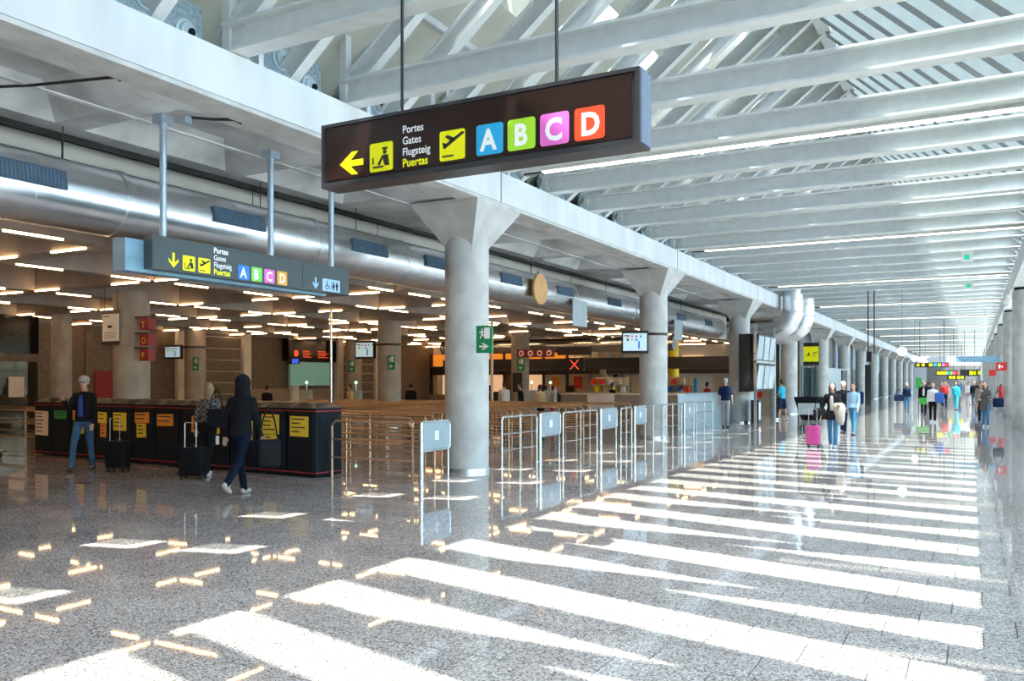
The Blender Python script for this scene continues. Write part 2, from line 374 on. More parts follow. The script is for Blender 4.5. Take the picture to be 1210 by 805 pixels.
# -- light strips in the beam grid
strips = []
for j in range(len(GY) - 1):
    for i in range(len(GX) - 1):
        for xx in (GX[i + 1] + 0.26, GX[i] - 1.16 - (0.9 if (i + j) % 3 == 1 else 0.0)): strips.append(('x', xx, GY[j]))
for i in range(len(GX) - 1):
    for j in range(len(GY) - 1):
        for yy in (GY[j] + 0.33, GY[j + 1] - 1.22 - (0.6 if (i + j) % 3 == 2 else 0.0)): strips.append(('y', GX[i], yy))
def strip_mesh(ax):
    b = B()
    if ax == 'x': b.box(0, 0.9, -0.024, 0.0, -0.03, 0.0)
    else: b.box(0.02, 0.045, 0, 0.9, -0.03, 0.0)
    return b
sx = strip_mesh('x').build('light_strip', 'warm'); sy = strip_mesh('y').build('light_strip', 'warm')
vis = [s for s in strips if inview(s[1], s[2], 3.8, 10)]
vis.sort(key=lambda s: s[1] ** 2 + s[2] ** 2)
nearS, farS = vis[:290], vis[290:] + [s for s in strips if s not in vis]
used = {'x': False, 'y': False}
for ax, x, y in nearS:
    o = (sx if ax == 'x' else sy)
    if used[ax]: o = o.copy(); COL.objects.link(o)
    used[ax] = True
    o.location = (x, y - bw, ZC0 - 0.001) if ax == 'x' else (x + bw - 0.045, y, ZC0 - 0.001)
    if ax == 'x':
        lab = 'warm light strip on the %s cross beam, %s from the duct side' % (ordn(GY.index(y)), ordn(sorted([q[1] for q in strips if q[0] == 'x' and q[2] == y], reverse=True).index(x)))
    else:
        lab = 'warm light strip on the %s lengthwise beam from the duct, %s along it' % (ordn(GX.index(x)), ordn(sorted([q[2] for q in strips if q[0] == 'y' and q[1] == x]).index(y)))
    tag(o, lab, 'light', 'warm light strips under the check-in hall ceiling')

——

Directive:
Copy the material shown above in full and exactly. Skip the pictures.

Final result:
The Blender Python script for this scene continues. Write part 2, from line 374 on. More parts follow. The script is for Blender 4.5. Take the picture to be 1210 by 805 pixels.
# -- light strips in the beam grid
strips = []
for j in range(len(GY) - 1):
    for i in range(len(GX) - 1):
        for xx in (GX[i + 1] + 0.26, GX[i] - 1.16 - (0.9 if (i + j) % 3 == 1 else 0.0)): strips.append(('x', xx, GY[j]))
for i in range(len(GX) - 1):
    for j in range(len(GY) - 1):
        for yy in (GY[j] + 0.33, GY[j + 1] - 1.22 - (0.6 if (i + j) % 3 == 2 else 0.0)): strips.append(('y', GX[i], yy))
def strip_mesh(ax):
    b = B()
    if ax == 'x': b.box(0, 0.9, -0.024, 0.0, -0.03, 0.0)
    else: b.box(0.02, 0.045, 0, 0.9, -0.03, 0.0)
    return b
sx = strip_mesh('x').build('light_strip', 'warm'); sy = strip_mesh('y').build('light_strip', 'warm')
vis = [s for s in strips if inview(s[1], s[2], 3.8, 10)]
vis.sort(key=lambda s: s[1] ** 2 + s[2] ** 2)
nearS, farS = vis[:290], vis[290:] + [s for s in strips if s not in vis]
used = {'x': False, 'y': False}
for ax, x, y in nearS:
    o = (sx if ax == 'x' else sy)
    if used[ax]: o = o.copy(); COL.objects.link(o)
    used[ax] = True
    o.location = (x, y - bw, ZC0 - 0.001) if ax == 'x' else (x + bw - 0.045, y, ZC0 - 0.001)
    if ax == 'x':
        lab = 'warm light strip on the %s cross beam, %s from the duct side' % (ordn(GY.index(y)), ordn(sorted([q[1] for q in strips if q[0] == 'x' and q[2] == y], reverse=True).index(x)))
    else:
        lab = 'warm light strip on the %s lengthwise beam from the duct, %s along it' % (ordn(GX.index(x)), ordn(sorted([q[2] for q in strips if q[0] == 'y' and q[1] == x]).index(y)))
    tag(o, lab, 'light', 'warm light strips under the check-in hall ceiling')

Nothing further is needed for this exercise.